1. Critically explain the last three lines of “Dover Beach”.

And we are here as on a darkling plain
Swept with confused alarms of struggle and flight,
Where ignorant armies clash by night

In the last lines of “Dover Beach”, Arnold points out the difference between the appearance and reality of the Victorian world. It looks new and beautiful like a land of dreams but in reality this world does not really have joy, love, light, peace, certitude or any help for pain. He describes the world as a dark plain which is becoming even darker as the time passes. The world has become a selfish, cynical, amoral, materialistic battlefield; there is much hatred and pain, but there is no guiding light.  He compares the people struggling and running in their ambitions to the armies fighting at night, unknown of why and with whom they are fighting. Arnold makes an allusion to Greek historian Thucydides' account of the Battle of Epipolae (413 BC), in which Athenians fought an army of Syracusans at night. In the darkness, the combatants lashed out blindly at one another.

The last three lines of Arnold's poem "Dover Beach", express the author's bewilderment at the state of the world, which, instead of being filled with "joy...love...and light", is more like a battleground, where confusion and destruction reign. This elaborate simile, as well as the uses of alliteration and enjambment brings home the sense of loss of faith and its consequent horror.

  1. What is meant by ‘The Sea of Faith’? What do you understand by ‘a bright girdle furled’?

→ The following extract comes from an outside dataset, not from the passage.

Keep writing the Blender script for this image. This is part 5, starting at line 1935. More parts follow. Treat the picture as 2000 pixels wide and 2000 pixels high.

In the third stanza of Mathew Arnold’s “Dover Beach”, the sea is turned into the "Sea of Faith" (l.21), which is a metaphor for the "ocean" of religious belief in the world—all of our faith put together. Arnold capitalizes this term and puts it all by itself at the top of the stanza to show its paramount importance. He is referring to a time (probably the Middle Ages) when religion could still be experienced without the doubt that the modern (Victorian) age brought about through Darwinism, the Industrial revolution, Imperialism, a crisis in religion, etc. Now, the 'Sea of Faith' and thus the certainty of religion withdraws itself from the human grasp and leaves only darkness behind.

Arnold illustrates this by using an image of clothes ('Kleidervergleich'). When that ocean of faith was at its height, it was like a "bright girdle" (that is, like a fancy belt) rolled up ("furled") around the world. He just uses a simile to compare his already-metaphorical ocean to a beautiful belt.  The whole idea is meant to be a little ornate and complex, because what the speaker is describing, (the high tide of the sea of faith) is so mysterious and beautiful. When religion was still intact, the world was dressed ("like the folds of a bright girdle furled"). Now that this faith is gone, the world lies there stripped naked and bleak. The simile contrasts with "Vast edges drear/And naked shingles of the world."